El auge del islamismo revive la tensión religiosa y, con ella, los seculares conflictos entre las distintas corrientes del Islam. En Oriente Medio, el choque entre chiíes y suníes puede llevar a graves conflictos. Siria se encuentra en guerra civil, Iraq está a punto de entrar en la misma deriva, al tiempo que Irán se acerca al estadio nuclear, lo que llevaría a Arabia Saudí y posiblemente a Egipto a abandonar el régimen de no proliferación para equilibrar la balanza de poder regional.

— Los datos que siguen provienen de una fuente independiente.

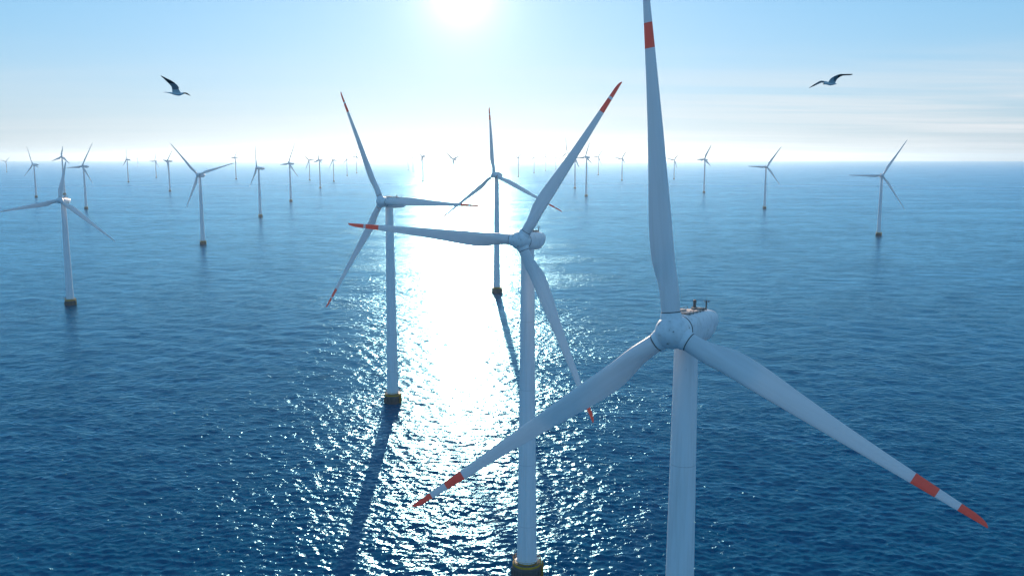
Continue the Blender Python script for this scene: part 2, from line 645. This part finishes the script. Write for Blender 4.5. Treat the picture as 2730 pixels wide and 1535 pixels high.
def hatch_mesh():
    """low roof frame with rails, weathered red and white"""
    bm = bmesh.new()
    box(bm, (0.0, 6.3, 2.16), (2.0, 6.4, 0.14), 0, 0.03)
    box(bm, (0.25, 9.9, 2.26), (1.5, 1.6, 0.34), 1, 0.05)
    box(bm, (-0.55, 5.2, 2.34), (0.7, 2.0, 0.24), 0, 0.04)
    for x in (-1.1, 1.1):
        tube(bm, [(x, 3.4, 2.46), (x, 9.6, 2.5)], 0.035, 6, 1)
        for k in range(5):
            y = 3.4 + k * 1.55
            tube(bm, [(x, y, 1.95), (x, y, 2.5)], 0.03, 6, 1)
    return mesh_of('roof_hatch', bm, [M_RUST, M_STEEL], 30)


def light_mesh():
    bm = bmesh.new()
    tube(bm, [(0, 0, 0), (0, 0, 0.9), (0, 0, 1.0), (0, 0, 1.5)], [0.34, 0.2, 0.3, 0.26], 12, 0)
    box(bm, (0, 0, 0.12), (0.9, 0.6, 0.24), 0, 0.04)
    tube(bm, [(0, 0, 1.5), (0, 0, 1.62)], [0.18, 0.05], 10, 1)
    return mesh_of('warning_light', bm, [M_STEEL, M_RED], 40)


def vane_mesh():
    bm = bmesh.new()
    tube(bm, [(0, 0, 0), (0, 0, 1.75)], [0.13, 0.1], 10, 0)
    tube(bm, [(-0.35, 0, 1.5), (0.35, 0, 1.5)], 0.04, 6, 0)
    box(bm, (0.38, 0, 1.62), (0.16, 0.3, 0.22), 0, 0.03)
    tube(bm, [(-0.36, 0, 1.5), (-0.36, 0, 1.75)], [0.03, 0.09], 8, 0)
    tube(bm, [(0, 0, 1.75), (0, 0, 2.4)], [0.03, 0.015], 6, 0)
    return mesh_of('wind_vane', bm, [M_STEEL], 40)


TOWER_H = 75.0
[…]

Turquía, por su parte, trata de reconstruir parte de su pasado imperial presentándose como modelo de islamismo compatible con el desarrollo económico, al tiempo que rivaliza con Arabia Saudí en el liderazgo suní apoyando a esta comunidad en el conflicto sirio y conteniendo la influencia iraní.

En el área Pacífico-Índico, el auge de China continúa empujando a sus vecinos hacia posiciones defensivas. Su desarrollo económico, las importantes inversiones en capacidades militares, sus demandas sobre aguas territoriales y control de líneas de navegación, sus acuerdos para usos de bases fuera del territorio nacional, el apoyo a Corea del Norte y Pakistán..., preocupan a los Estados limítrofes, que se reúnen en torno a unos Estados Unidos menos creíbles, a Rusia y, sobre todo, a acuerdos de colaboración que han llevado a que países como India y Japón realicen maniobras conjuntas. El crecimiento económico en la región es tan evidente como las tensiones sociales y políticas a las que muchas de estas naciones tendrán que enfrentarse en los próximos años. China se consolida como la segunda potencia del planeta, pero, aunque trata de actuar en el terreno diplomático con extrema cautela, sus actos preocupan y son el catalizador de una reorganización regional de enorme interés y trascendencia.

Como los viejos zares, el antiguo agente de la inteligencia soviética Putin cree más en el Estado que en la sociedad. Tras años dirigiendo la política rusa, se hace cada día más evidente que los recortes democráticos no están teniendo una contrapartida en mayor desarrollo social y económico. Rusia vive, como los Estados del Golfo, de sus reservas energéticas, gracias a las cuales ingresa divisas y dispone de un amplio margen de influencia diplomática, que ejerce con escaso pudor. Su peso internacional disminuye, aunque continuará siendo un actor de referencia en Europa y Asia.

América Latina viene sufriendo la doble amenaza del populismo antidemocrático y del narcotráfico, que tienden a actuar de forma conjunta. El movimiento bolivariano pierde peso, a la vista de sus pobres resultados a la hora de satisfacer demandas sociales. El legado de Lula pesa más que el ejercicio esperpéntico de poder de Chávez, lo que se hace patente en nuevas experiencias populistas como la peruana. Sin embargo, el narcotráfico, derrotado en Colombia, se hace fuerte en Centroamérica, a partir de sus posiciones en Venezuela y en la selva brasileña. México está en peligro, los cárteles se han impuesto en algunos estados del norte y no parece haber suficiente voluntad política de hacerles frente. Una crisis en este país de frágil democracia podría tener consecuencias muy graves sobre la región.

La gran asignatura pendiente continúa siendo el desarrollo del África Subsahariana, ahora crecientemente amenazado por la expansión del islamismo. Sólo apostando por la educación esas sociedades estarán en condiciones de salir adelante, siguiendo el ejemplo de los Estados del área del Pacífico. La corrupción política hipoteca las administraciones, drena su financiación y se convierte en el principal obstáculo para la necesaria modernización del Estado. La ayuda internacional, imprescindible para financiar las grandes reformas pendientes, no siempre cumple su cometido al entrar, voluntaria o involuntariamente, en el circuito de la corrupción.

La estabilidad no ha sido una característica del 2011 y no parece que lo vaya a ser del 2012. Vivimos tiempos de cambio acelerado, en que los viejos organismos de la postguerra mundial resultan inoperantes mientras nuevos conflictos regionales amenazan la seguridad internacional. Son años de confusión, en los que el pasado y la neblina de la actualidad nos impiden ver con claridad lo que el futuro inmediato nos depara.